Obama, The Unilateralist
The NY Times notices that Obama is side-stepping Congress.
And they applaud it:
One Saturday last fall, President Obama interrupted a White House strategy meeting to raise an issue not on the agenda. He declared, aides recalled, that the administration needed to more aggressively use executive power to govern in the face of Congressional obstructionism.
“We had been attempting to highlight the inability of Congress to do anything,” recalled William M. Daley, who was the White House chief of staff at the time. “The president expressed frustration, saying we have got to scour everything and push the envelope in finding things we can do on our own.”
For Mr. Obama, that meeting was a turning point. As a senator and presidential candidate, he had criticized George W. Bush for flouting the role of Congress. And during his first two years in the White House, when Democrats controlled Congress, Mr. Obama largely worked through the legislative process to achieve his domestic policy goals.
But increasingly in recent months, the administration has been seeking ways to act without Congress. Branding its unilateral efforts “We Can’t Wait,” a slogan that aides said Mr. Obama coined at that strategy meeting, the White House has rolled out dozens of new policies — on creating jobs for veterans, preventing drug shortages, raising fuel economy standards, curbing domestic violence and more.
If the Republicans win in November, they can do whatever they want. No need to follow any sort of pre-arranged, Constitutionally-based, protocol.
This highlights the cynicism of the Democrats:
The sharpest legal criticism, however, came in January after Mr. Obama bypassed the Senate confirmation process to install four officials using his recess appointment powers, even though House Republicans had been forcing the Senate to hold “pro forma” sessions through its winter break to block such appointments.
Mr. Obama declared the sessions a sham, saying the Senate was really in the midst of a lengthy recess. His appointments are facing a legal challenge, and some liberals and many conservatives have warned that he set a dangerous precedent.

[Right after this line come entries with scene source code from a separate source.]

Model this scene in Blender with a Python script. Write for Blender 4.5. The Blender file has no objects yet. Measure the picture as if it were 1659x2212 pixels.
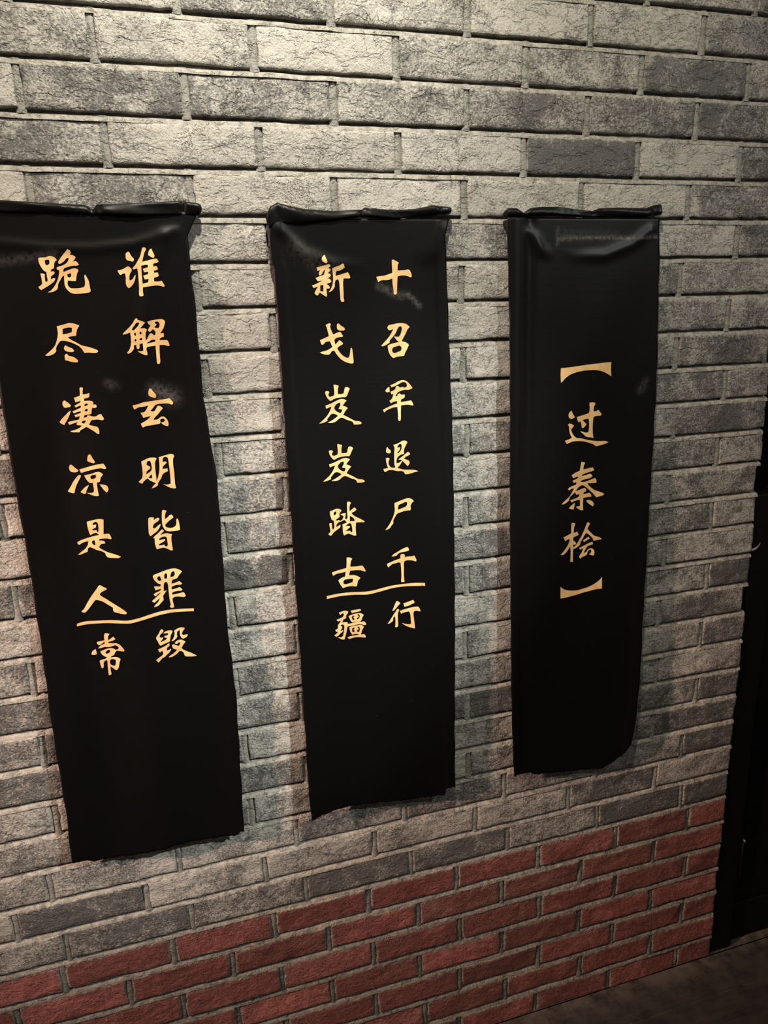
import bpy
import math
import random
import numpy as np
from mathutils import Matrix, Vector
from mathutils.geometry import delaunay_2d_cdt

random.seed(7)
rng = np.random.default_rng(7)
scene = bpy.context.scene
COL = scene.collection

# ------------------------------------------------------------------ camera
FLOOR = 2.083           # the fit put the top course at 0; lift everything so the floor is z = 0
cam_data = bpy.data.cameras.new('camera')
cam_data.sensor_fit = 'VERTICAL'
cam_data.sensor_height = 36.0
cam_data.lens = 1540.37 / 2212.0 * 36.0
cam_data.clip_start = 0.02
cam = bpy.data.objects.new('camera', cam_data)
COL.objects.link(cam)
cam.matrix_world = Matrix((
    (0.958557, 0.104143, -0.265183, -0.056436),
    (-0.282875, 0.237133, -0.929381, -1.183284),
    (-0.033905, 0.965879, 0.256765, -0.503182 + FLOOR),
    (0, 0, 0, 1)))
scene.camera = cam

# ------------------------------------------------------------------ exposure, world
scene.view_settings.view_transform = 'Standard'
scene.view_settings.look = 'None'
scene.view_settings.exposure = 0.0
scene.view_settings.gamma = 1.0
scene.view_settings.use_curve_mapping = False
world = bpy.data.worlds.new('world')
scene.world = world
world.use_nodes = True
world.node_tree.nodes['Background'].inputs['Color'].default_value = (1.0, 0.82, 0.76, 1)
world.node_tree.nodes['Background'].inputs['Strength'].default_value = 0.09


# ------------------------------------------------------------------ lamps
def spot(name, loc, target, energy, color, size=0.05, cone=100, blend=0.6):
    d = bpy.data.lights.new(name, 'SPOT')
    d.energy = energy
    d.color = color
    d.shadow_soft_size = size
    d.spot_size = math.radians(cone)
    d.spot_blend = blend
    o = bpy.data.objects.new(name, d)
    COL.objects.link(o)
    o.location = loc
    o.rotation_euler = (Vector(target) - Vector(loc)).to_track_quat('-Z', 'Y').to_euler()
    return o


# ceiling lamp close to the wall, above the frame
spot('ceiling_spot_halo', (0.10, -0.75, 2.95), (0.12, 0.0, 1.95), 92, (1.0, 0.89, 0.68), 0.03, 110, 1.0)
spot('ceiling_spot_core', (0.10, -0.75, 2.95), (0.13, 0.0, 2.02), 86, (1.0, 0.97, 0.88), 0.03, 45, 1.0)
# a track head off to the right: a wide halo and a tight core
spot('track_spot_halo', (2.0, -1.9, 2.85), (-0.05, 0.0, 1.40), 94, (0.95, 1.0, 0.94), 0.02, 56, 1.0)
spot('track_spot_core', (2.0, -1.9, 2.85), (0.12, 0.0, 1.10), 500, (0.94, 1.0, 0.94), 0.02, 17, 1.0)
# a warm lamp low on the left
spot('side_spot', (-2.3, -0.85, 2.30), (0.25, 0.0, 0.80), 390, (1.0, 0.64, 0.49), 0.04, 36, 1.0)
spot('side_spot_halo', (-2.3, -0.85, 2.30), (0.40, 0.0, 0.55), 180, (1.0, 0.72, 0.60), 0.04, 60, 1.0)

# ------------------------------------------------------------------ small helpers
def tag(o, label=None, cat=None, group=None, kind=None):
    if label:
        o['label'] = label
    if cat:
        o['category'] = cat
    if group:
        o['group'] = group
    if kind:
        o['kind'] = kind
    return o


def empty(name, loc):
    o = bpy.data.objects.new(name, None)
    o.empty_display_size = 0.05
    COL.objects.link(o)
    o.location = loc
    return o


def mesh_obj(name, verts, faces, mat, parent=None, smooth=True):
    """one mesh object; verts are wall coordinates, taken back to the parent's origin"""
    verts = np.asarray(verts, float)
    if parent is not None:
        verts = verts - np.array(parent.location)
    me = bpy.data.meshes.new(name)
    me.from_pydata(verts.tolist(), [], [tuple(int(i) for i in f) for f in faces])
    if smooth:
        me.polygons.foreach_set('use_smooth', [True] * len(me.polygons))
    me.materials.append(mat)
    me.update()
    o = bpy.data.objects.new(name, me)
    COL.objects.link(o)
    if parent is not None:
        o.parent = parent
    return o


def point_attr(o, name, values):
    a = o.data.attributes.new(name, 'FLOAT', 'POINT')
    a.data.foreach_set('value', np.asarray(values, np.float32))


def grid_faces(nu, nv, base=0):
    """faces of a grid stored row by row, nu points a row, facing -Y when rows go down"""
    i = np.arange(nu - 1)[None, :] + nu * np.arange(nv - 1)[:, None]
    i = i.ravel() + base
    return np.stack([i, i + nu, i + nu + 1, i + 1], 1)


def vnoise(x, y, seed=0):
    """smooth value noise on arrays, about -1..1"""
    xi, yi = np.floor(x).astype(np.int64), np.floor(y).astype(np.int64)
    fx, fy = x - xi, y - yi
    fx, fy = fx * fx * (3 - 2 * fx), fy * fy * (3 - 2 * fy)

    def h(a, b):
        n = (a * 374761393 + b * 668265263 + seed * 362437) & 0xffffffff
        n = ((n ^ (n >> 13)) * 1274126177) & 0xffffffff
        return ((n ^ (n >> 16)) & 0xffff) / 32767.5 - 1.0
    a, b, c, d = h(xi, yi), h(xi + 1, yi), h(xi, yi + 1), h(xi + 1, yi + 1)
    return (a * (1 - fx) + b * fx) * (1 - fy) + (c * (1 - fx) + d * fx) * fy


def fbm(x, y, seed=0, octs=3):
    v, a = 0.0, 1.0
    for k in range(octs):
        v = v + a * vnoise(x * 2 ** k, y * 2 ** k, seed + 11 * k)
        a *= .5
    return v / 1.75


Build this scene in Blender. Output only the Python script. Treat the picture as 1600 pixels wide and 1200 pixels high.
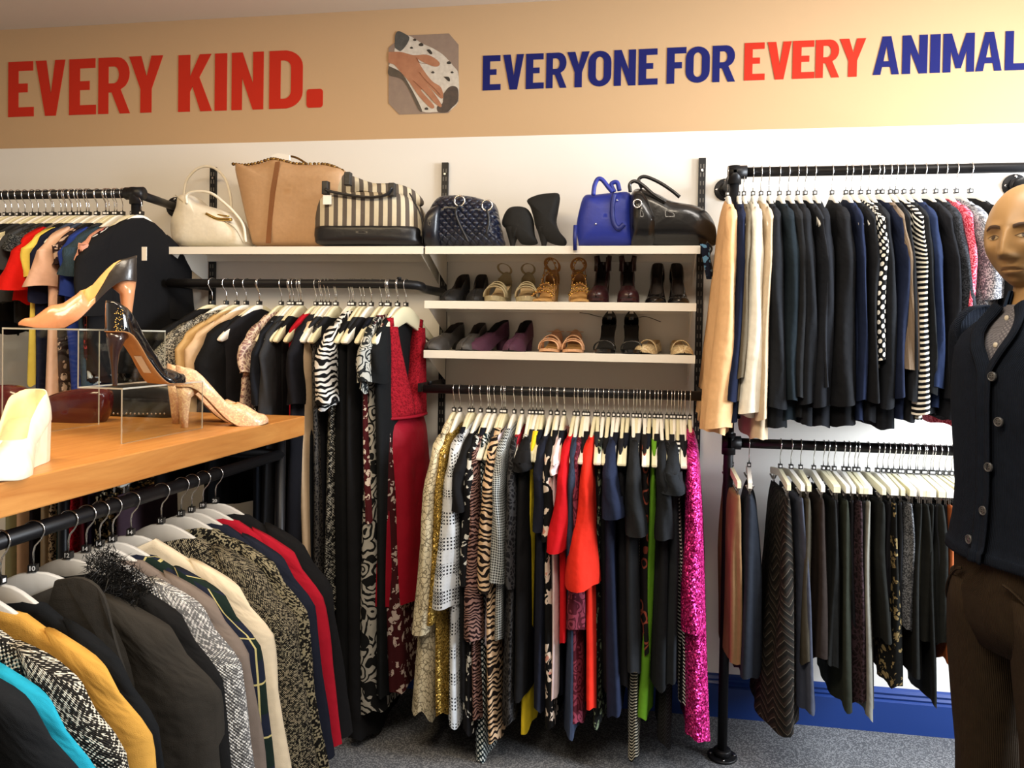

Senator Harry Reid of Nevada, the Senate Democratic leader, who essentially invented the pro forma session tactic late in Mr. Bush’s presidency, has not objected, however. Senate aides said Mr. Reid had told the White House that he would not oppose such appointments based on a memorandum from his counsel, Serena Hoy. She concluded that the longer the tactic went unchallenged, the harder it would be for any president to make recess appointments — a significant shift in the historic balance of power between the branches.
All of this fits perfectly with the John Yoo video a few posts down, and backs up what BTL and I have been saying since early in the 2008 Presidential campaign cycle. I have concluded that the US deserves what we have elected and am at peace with it, but I wonder sometimes about the bitterness that people will experience as they understand that we really don’t have the rule of law any longer.